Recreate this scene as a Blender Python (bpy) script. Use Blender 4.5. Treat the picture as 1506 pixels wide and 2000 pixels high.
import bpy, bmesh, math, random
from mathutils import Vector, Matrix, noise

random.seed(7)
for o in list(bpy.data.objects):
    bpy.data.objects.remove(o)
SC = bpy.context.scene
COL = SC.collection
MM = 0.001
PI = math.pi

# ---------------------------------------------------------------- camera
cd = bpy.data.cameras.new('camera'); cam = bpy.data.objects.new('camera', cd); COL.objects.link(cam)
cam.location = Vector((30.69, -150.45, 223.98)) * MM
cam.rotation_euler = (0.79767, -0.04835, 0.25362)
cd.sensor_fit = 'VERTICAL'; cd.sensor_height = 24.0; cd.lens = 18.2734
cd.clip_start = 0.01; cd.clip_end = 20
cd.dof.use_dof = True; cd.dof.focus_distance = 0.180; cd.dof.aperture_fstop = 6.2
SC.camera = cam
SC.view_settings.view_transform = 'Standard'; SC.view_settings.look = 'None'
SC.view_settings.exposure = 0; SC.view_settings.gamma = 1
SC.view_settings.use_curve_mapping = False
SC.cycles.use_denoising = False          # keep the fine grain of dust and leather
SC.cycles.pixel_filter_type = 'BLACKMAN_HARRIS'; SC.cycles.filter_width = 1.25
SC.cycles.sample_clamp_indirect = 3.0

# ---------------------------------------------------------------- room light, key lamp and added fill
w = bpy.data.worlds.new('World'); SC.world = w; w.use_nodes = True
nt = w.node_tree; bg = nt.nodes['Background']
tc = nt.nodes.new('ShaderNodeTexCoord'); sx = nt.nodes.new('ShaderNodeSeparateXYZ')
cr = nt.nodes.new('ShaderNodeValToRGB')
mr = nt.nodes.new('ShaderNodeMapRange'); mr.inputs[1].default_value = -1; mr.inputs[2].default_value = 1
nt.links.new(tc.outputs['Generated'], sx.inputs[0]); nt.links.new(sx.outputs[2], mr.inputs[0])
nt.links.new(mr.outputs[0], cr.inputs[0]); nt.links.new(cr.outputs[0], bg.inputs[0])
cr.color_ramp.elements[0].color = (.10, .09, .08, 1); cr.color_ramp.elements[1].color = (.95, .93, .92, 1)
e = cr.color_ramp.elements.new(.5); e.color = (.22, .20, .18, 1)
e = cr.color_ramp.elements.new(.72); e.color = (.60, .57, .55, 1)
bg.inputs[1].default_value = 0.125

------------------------

Report only a number: how many lines in the material above contain the string "scene".

2